Following the successful completion of the Advanced Cooking: Japanese Cuisine course on December 13, nine students at The Culinary Institute of America became the first American recipients of the Certification of Cooking Skills for Japanese Cuisine in Foreign Countries. After reviewing this innovative immersion into the cuisines and culture of Japan, the Organization to Promote Japanese Restaurants Abroad (JRO)—based on the guideline from the Japanese Ministry of Agriculture, Forestry, and Fisheries—authorized the CIA as the first location in the United States sanctioned to issue this special certification.

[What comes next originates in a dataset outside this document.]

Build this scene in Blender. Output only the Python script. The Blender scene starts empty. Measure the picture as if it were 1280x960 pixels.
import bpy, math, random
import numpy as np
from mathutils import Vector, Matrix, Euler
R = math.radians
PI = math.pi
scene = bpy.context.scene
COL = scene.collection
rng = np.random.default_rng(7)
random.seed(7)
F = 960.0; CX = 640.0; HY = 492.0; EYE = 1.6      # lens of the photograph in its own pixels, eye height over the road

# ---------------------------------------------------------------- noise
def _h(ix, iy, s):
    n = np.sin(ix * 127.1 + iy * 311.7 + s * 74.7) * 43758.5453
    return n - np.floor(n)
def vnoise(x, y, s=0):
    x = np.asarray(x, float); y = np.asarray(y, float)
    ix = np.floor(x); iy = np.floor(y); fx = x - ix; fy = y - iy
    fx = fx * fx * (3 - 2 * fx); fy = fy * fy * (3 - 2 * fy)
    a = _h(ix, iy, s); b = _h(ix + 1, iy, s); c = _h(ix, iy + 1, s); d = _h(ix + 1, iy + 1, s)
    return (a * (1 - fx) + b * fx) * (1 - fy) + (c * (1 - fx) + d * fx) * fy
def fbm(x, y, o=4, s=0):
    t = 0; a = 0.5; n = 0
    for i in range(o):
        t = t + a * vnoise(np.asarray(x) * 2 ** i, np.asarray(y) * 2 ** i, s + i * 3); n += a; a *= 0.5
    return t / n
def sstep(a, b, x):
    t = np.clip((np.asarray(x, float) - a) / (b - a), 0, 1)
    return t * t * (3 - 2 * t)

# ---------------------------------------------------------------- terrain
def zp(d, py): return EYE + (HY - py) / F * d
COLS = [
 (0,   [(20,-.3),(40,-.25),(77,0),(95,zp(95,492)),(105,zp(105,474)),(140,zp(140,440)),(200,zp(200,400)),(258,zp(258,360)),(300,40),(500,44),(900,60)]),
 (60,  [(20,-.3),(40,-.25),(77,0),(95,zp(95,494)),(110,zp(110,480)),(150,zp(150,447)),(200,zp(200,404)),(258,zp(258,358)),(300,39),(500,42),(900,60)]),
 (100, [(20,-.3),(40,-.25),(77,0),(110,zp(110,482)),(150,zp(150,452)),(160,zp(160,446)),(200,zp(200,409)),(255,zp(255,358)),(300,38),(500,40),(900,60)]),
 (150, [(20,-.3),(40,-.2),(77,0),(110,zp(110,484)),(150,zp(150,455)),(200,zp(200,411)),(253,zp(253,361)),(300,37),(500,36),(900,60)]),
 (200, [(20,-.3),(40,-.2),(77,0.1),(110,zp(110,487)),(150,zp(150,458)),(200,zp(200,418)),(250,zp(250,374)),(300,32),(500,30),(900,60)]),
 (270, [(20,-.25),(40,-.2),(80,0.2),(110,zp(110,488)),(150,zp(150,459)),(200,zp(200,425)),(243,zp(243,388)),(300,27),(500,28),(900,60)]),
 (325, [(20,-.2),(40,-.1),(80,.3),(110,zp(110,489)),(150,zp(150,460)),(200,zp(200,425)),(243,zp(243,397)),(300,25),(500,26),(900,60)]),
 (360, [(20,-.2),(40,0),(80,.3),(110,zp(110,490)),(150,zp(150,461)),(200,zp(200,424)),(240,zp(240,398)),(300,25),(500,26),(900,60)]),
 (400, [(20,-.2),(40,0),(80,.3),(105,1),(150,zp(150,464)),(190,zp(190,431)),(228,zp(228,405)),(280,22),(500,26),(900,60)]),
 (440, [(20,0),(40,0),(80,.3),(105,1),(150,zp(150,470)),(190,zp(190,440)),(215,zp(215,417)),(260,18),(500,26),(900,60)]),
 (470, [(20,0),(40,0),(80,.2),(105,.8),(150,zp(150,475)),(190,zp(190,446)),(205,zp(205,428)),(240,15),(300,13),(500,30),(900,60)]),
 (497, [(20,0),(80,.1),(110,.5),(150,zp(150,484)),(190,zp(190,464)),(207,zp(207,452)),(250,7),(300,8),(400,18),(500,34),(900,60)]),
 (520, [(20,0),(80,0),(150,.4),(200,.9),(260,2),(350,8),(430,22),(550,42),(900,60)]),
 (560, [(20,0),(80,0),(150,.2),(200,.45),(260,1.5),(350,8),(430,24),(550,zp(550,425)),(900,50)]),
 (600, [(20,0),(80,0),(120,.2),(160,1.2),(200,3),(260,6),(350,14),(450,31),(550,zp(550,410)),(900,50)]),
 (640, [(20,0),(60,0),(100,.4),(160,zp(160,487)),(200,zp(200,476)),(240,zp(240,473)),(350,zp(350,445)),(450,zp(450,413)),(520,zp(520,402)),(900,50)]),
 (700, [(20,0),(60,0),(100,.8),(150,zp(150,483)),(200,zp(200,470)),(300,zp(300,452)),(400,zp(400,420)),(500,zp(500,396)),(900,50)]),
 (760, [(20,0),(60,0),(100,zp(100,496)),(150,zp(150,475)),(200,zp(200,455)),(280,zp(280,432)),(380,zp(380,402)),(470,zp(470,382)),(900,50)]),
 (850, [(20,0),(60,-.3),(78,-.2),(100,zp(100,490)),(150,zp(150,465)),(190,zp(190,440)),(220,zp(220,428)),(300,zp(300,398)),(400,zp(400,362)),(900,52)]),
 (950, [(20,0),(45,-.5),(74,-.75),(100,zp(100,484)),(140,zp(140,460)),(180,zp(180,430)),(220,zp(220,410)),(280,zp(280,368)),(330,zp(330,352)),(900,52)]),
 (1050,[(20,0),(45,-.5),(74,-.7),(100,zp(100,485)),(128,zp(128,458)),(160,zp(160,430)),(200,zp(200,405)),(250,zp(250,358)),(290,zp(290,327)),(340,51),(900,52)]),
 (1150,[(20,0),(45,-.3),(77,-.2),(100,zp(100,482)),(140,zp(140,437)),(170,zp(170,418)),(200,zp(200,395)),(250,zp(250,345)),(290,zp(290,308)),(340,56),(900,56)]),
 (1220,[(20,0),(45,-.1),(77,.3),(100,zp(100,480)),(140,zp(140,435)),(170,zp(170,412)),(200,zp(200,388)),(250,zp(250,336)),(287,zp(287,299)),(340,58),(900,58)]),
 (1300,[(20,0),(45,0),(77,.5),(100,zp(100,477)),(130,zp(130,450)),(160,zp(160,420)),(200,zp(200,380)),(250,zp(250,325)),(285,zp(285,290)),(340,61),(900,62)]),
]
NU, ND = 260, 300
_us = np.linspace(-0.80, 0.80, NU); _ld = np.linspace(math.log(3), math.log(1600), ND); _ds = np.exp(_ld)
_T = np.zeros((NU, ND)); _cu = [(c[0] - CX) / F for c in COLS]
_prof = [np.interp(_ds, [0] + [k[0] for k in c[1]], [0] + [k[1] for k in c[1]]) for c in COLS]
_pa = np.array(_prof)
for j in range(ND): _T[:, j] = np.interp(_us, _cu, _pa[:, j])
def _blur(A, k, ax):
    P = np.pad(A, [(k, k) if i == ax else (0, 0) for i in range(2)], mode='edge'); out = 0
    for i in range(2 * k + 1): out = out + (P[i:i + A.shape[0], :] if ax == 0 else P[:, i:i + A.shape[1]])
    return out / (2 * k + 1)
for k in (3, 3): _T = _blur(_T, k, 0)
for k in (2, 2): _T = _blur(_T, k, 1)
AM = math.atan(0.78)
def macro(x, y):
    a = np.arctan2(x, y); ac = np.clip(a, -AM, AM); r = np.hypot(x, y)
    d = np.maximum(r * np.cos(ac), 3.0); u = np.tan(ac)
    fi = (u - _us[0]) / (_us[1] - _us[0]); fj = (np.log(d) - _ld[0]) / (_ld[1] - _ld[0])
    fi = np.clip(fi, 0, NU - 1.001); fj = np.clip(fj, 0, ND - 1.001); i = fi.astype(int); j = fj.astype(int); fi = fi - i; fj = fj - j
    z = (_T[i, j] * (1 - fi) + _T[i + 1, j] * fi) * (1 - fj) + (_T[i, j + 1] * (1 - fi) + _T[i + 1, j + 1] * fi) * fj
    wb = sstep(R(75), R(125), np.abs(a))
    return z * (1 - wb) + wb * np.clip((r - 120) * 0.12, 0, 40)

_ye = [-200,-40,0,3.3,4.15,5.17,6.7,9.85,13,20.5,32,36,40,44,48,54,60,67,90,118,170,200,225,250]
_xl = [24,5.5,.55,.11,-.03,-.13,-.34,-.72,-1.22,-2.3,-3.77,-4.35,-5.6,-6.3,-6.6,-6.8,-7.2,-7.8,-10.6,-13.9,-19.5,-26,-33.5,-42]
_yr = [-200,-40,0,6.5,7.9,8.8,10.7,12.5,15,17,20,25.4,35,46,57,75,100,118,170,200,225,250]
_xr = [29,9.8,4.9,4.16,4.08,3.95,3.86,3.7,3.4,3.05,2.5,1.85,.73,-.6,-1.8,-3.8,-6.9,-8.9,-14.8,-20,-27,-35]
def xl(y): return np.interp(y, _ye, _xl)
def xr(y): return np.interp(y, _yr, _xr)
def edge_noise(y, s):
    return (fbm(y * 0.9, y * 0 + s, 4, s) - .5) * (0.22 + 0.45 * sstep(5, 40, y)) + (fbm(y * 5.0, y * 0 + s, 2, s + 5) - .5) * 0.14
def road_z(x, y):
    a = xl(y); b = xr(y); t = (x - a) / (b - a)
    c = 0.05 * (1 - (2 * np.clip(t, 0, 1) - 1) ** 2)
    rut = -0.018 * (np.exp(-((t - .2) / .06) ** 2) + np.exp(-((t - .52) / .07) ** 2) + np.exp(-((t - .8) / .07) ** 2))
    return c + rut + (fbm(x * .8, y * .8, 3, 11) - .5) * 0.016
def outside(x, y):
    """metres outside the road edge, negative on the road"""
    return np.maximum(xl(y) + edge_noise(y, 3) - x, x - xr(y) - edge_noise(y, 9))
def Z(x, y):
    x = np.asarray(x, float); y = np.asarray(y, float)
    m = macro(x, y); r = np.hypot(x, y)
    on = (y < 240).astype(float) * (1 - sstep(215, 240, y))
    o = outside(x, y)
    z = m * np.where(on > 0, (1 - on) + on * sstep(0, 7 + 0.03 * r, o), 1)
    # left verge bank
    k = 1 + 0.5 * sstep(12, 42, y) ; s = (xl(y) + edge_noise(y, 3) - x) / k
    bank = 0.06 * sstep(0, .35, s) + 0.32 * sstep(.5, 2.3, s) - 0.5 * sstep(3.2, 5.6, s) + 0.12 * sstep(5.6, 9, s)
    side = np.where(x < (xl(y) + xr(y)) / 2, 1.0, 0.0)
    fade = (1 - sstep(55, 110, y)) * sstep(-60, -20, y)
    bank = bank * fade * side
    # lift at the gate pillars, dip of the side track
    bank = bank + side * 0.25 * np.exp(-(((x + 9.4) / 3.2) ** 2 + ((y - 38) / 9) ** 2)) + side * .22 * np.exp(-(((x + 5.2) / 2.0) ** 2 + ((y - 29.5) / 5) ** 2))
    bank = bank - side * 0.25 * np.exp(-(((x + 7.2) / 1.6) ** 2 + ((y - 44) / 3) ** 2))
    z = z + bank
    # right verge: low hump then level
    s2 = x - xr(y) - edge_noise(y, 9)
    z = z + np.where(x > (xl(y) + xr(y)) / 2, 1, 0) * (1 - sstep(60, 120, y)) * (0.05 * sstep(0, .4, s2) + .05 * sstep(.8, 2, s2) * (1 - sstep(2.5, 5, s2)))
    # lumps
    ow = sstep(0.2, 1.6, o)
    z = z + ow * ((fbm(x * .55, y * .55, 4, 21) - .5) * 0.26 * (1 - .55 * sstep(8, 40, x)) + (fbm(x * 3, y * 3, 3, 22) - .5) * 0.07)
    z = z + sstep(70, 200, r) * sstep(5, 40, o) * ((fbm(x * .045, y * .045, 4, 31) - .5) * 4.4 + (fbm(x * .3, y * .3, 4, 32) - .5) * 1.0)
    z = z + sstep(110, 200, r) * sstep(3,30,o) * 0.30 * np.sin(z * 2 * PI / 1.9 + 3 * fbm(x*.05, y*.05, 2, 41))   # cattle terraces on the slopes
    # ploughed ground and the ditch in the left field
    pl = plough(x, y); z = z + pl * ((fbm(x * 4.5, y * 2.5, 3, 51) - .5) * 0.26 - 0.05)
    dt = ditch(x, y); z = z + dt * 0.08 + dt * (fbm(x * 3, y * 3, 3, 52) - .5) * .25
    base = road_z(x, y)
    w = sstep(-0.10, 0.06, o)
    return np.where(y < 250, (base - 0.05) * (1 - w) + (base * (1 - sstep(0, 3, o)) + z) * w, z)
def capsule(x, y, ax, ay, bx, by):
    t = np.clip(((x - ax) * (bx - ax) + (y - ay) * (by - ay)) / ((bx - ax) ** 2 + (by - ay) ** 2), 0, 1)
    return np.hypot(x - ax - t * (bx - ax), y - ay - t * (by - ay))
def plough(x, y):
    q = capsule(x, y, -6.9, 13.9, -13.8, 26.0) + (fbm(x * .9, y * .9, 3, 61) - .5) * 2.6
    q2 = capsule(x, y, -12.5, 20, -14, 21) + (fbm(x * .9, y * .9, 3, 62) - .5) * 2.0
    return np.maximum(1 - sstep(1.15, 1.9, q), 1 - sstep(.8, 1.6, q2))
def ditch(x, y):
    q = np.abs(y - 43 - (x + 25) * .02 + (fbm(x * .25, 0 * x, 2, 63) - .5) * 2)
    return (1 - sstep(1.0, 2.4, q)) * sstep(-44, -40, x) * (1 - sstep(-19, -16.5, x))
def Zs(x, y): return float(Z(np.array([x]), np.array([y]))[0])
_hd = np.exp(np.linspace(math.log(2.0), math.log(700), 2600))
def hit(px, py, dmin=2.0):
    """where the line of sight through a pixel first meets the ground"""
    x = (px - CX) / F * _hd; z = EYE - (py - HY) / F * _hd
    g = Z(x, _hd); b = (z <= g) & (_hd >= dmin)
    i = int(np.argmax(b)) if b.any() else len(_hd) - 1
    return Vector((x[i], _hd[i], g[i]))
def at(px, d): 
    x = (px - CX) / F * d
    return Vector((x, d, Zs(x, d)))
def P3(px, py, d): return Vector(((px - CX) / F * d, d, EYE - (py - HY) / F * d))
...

“We are most honored to have been selected by the government of Japan as the first U.S. institution authorized to certify culinary students as having achieved a significant level of mastery of Japanese cuisine,” says CIA president Dr. Tim Ryan. “At a time when interest in Japanese flavors and food culture is accelerating among the public and aspiring chefs, we are gratified to be playing a critical role in making this expertise more accessible.”

Culinary Institute of America student Jooho Hong works on the traditional preparation of ebi shinjo—a Japanese seafood dumpling—under the watchful eye of Chef Hiroki Murashima.

Advanced Cooking: Japanese Cuisine launched in the fall 2016 semester with the support of Suntory Group, one of the world’s leading consumer product companies. Offered to juniors and seniors pursuing a CIA bachelor’s degree, it was jointly taught by Chefs Martin Matysik of the CIA and Hiroki Murashima of the world-renowned Tsuji Culinary Institute in Osaka. Chef Murashima served as the CIA’s first Suntory Visiting Professor of Japanese Studies.

“Suntory is honored to have contributed to the opening of this course,” says Suntory executive officer Tomomi Fukumoto. “Students not only learn cooking techniques, but also Japanese traditions, as well as respecting nature and appreciating what each season gives us. The fact that Suntory is collaborating with the CIA to develop food professionals with deep knowledge about Japanese cuisine and Japanese traditions is a meaningful contribution for both the United States and Japan.”

The students received their bronze-level certifications after preparing and serving a kaiseki cuisine dinner on December 13 as their capstone project for the course.

“Over the past three months, these select CIA students experienced an intensive, multifaceted discovery of Japanese flavors, techniques, and food culture,” says Dr. Michael Sperling, the college’s vice president of academic affairs. “We are very grateful to Suntory for its vision and commitment in making this course possible, and to JRO for recognizing our students’ accomplishment in mastering the skills required to earn such an important certification.”

The class, which will be offered to CIA students again in fall 2017, covers Japanese history and culture, along with the ingredients, flavors, textures, and techniques of authentic Japanese cooking. It delves into dashi stocks, rice and noodles, sushi, tempura, and the principles of umami, as well as the cultural aspects of the Japanese dining table. The course is the first phase of a broader CIA Japanese studies initiative, underwritten by a multi-year grant from Suntory.